━━━━━ EXERCISE MATERIAL
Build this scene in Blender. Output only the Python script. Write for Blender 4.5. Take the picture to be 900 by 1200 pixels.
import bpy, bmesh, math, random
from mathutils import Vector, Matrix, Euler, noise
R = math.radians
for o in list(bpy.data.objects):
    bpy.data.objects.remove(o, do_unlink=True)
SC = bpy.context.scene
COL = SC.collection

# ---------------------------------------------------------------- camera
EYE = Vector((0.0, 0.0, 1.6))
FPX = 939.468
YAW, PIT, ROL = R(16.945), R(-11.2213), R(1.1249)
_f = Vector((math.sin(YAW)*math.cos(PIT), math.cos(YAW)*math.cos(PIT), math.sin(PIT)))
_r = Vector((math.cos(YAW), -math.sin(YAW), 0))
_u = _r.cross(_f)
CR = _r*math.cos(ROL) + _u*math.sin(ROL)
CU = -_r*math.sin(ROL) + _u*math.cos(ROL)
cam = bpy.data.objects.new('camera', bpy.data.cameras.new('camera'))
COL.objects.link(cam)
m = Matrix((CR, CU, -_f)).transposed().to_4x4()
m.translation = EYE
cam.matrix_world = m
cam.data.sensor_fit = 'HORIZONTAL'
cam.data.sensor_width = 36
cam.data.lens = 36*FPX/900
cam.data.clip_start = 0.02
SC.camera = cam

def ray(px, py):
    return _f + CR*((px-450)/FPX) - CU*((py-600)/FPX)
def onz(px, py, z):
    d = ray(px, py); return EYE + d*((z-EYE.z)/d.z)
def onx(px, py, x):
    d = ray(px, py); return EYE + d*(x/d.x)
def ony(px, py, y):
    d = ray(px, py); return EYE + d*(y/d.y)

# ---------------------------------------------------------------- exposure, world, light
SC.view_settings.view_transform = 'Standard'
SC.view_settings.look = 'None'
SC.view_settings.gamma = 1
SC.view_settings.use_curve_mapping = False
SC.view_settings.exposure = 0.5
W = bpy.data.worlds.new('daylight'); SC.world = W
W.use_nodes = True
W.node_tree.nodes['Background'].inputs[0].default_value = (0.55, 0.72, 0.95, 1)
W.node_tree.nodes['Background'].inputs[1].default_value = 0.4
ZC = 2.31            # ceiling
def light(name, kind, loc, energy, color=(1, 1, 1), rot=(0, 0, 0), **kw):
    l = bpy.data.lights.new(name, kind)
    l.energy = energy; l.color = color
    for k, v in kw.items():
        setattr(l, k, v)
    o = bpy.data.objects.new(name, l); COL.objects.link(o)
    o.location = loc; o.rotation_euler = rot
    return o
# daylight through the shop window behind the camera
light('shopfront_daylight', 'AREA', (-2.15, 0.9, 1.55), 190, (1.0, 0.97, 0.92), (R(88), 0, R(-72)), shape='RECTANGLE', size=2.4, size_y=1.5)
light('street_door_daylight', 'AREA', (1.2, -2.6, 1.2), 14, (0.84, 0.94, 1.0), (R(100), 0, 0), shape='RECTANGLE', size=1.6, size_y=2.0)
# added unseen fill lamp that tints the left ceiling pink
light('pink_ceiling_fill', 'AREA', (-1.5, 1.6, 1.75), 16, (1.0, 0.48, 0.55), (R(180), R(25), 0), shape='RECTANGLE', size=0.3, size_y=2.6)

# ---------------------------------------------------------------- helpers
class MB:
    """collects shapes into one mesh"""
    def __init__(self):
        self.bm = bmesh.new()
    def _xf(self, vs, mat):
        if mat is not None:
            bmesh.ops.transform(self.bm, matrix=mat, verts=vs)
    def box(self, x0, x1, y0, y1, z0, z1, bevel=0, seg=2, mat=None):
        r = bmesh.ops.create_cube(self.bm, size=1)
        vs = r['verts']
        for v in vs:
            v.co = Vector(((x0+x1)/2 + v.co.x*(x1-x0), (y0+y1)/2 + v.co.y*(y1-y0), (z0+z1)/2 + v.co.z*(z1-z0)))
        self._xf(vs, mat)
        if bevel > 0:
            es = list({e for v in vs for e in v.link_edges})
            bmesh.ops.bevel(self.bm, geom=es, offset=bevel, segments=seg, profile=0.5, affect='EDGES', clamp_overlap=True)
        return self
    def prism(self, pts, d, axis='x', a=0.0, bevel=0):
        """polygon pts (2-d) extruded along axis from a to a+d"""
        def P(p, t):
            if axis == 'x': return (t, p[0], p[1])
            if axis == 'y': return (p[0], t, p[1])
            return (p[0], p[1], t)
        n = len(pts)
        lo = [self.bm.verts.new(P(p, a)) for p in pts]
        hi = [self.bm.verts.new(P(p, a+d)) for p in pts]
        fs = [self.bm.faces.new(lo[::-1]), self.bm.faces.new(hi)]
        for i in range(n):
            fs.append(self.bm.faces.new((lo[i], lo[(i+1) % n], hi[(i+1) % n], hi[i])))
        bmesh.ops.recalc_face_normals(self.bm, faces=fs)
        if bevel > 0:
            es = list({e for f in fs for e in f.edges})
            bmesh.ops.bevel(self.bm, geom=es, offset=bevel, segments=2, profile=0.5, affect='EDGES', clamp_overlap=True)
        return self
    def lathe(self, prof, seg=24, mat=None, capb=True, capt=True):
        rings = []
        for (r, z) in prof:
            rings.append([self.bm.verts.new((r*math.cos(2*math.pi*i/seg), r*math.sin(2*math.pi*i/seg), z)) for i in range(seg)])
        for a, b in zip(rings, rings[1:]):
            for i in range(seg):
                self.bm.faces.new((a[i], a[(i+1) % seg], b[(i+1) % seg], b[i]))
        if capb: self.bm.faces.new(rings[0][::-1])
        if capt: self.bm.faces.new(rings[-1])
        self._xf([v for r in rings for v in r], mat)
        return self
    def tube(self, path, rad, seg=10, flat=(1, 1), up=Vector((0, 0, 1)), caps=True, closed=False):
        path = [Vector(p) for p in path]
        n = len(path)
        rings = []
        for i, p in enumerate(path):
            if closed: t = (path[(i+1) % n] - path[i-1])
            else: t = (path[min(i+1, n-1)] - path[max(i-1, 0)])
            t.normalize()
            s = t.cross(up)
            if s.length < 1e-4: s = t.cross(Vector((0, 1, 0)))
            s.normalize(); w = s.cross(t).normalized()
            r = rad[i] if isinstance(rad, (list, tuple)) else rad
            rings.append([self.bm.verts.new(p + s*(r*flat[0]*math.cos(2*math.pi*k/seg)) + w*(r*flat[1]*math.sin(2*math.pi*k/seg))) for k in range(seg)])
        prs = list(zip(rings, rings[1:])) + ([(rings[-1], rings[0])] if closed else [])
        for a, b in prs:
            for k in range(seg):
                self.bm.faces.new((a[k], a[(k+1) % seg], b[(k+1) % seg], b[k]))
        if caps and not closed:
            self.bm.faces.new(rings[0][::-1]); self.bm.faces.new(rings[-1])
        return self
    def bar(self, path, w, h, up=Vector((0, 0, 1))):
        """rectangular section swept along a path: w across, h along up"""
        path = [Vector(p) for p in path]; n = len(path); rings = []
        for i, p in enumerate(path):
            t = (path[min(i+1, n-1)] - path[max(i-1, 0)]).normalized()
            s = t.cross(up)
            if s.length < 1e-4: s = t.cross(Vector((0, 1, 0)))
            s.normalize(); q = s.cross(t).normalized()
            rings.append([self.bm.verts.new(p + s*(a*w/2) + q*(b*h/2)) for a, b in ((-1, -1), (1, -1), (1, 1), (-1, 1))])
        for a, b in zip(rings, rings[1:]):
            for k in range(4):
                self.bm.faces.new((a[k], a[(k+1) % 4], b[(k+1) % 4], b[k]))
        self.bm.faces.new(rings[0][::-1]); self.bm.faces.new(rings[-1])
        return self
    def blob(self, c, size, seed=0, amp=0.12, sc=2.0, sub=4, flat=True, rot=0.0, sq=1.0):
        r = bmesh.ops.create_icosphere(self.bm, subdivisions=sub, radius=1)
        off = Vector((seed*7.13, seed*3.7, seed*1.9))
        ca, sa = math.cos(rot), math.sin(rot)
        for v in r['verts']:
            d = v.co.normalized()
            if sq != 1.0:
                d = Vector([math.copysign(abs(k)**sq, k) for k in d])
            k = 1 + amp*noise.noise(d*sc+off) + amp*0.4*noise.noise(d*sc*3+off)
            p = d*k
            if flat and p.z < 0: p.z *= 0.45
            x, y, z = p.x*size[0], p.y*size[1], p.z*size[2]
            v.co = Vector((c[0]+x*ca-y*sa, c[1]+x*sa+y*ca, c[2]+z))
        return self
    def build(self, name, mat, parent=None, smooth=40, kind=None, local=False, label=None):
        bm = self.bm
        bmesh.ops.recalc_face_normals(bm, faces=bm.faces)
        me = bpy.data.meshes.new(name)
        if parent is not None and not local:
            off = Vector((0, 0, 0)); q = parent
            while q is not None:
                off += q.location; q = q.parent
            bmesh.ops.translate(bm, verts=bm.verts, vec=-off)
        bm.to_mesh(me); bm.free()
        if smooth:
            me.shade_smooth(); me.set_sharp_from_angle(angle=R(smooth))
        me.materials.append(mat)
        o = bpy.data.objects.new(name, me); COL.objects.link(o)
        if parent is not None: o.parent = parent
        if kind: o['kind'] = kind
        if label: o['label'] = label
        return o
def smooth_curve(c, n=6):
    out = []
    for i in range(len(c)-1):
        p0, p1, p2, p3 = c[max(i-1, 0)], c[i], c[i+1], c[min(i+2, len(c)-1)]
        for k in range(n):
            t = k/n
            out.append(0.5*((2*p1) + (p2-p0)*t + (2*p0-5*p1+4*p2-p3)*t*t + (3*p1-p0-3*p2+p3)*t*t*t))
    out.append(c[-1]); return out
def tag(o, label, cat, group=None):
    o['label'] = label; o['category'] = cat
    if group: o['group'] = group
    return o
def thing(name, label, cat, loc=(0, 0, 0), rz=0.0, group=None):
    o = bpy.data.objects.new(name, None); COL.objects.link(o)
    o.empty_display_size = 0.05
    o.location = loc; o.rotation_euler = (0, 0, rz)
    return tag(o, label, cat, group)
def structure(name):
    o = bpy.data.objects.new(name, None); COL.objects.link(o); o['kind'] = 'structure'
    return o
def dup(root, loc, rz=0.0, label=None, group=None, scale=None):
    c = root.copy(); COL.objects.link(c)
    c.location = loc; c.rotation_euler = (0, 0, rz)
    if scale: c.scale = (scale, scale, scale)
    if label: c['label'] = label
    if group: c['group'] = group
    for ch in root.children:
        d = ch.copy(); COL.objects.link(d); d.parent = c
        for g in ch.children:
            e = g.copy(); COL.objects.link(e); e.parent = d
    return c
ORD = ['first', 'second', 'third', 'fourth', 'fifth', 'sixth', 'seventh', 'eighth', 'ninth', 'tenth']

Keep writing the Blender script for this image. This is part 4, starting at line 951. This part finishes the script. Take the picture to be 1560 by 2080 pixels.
━━━━━━━━━━
* [REQUEST]: The lines from the top of the data above down to the line containing "COL = SC.collection" are to be copied exactly; no other line should appear.

* [WRITTEN RESPONSE]:
Build this scene in Blender. Output only the Python script. Write for Blender 4.5. Take the picture to be 900 by 1200 pixels.
import bpy, bmesh, math, random
from mathutils import Vector, Matrix, Euler, noise
R = math.radians
for o in list(bpy.data.objects):
    bpy.data.objects.remove(o, do_unlink=True)
SC = bpy.context.scene
COL = SC.collection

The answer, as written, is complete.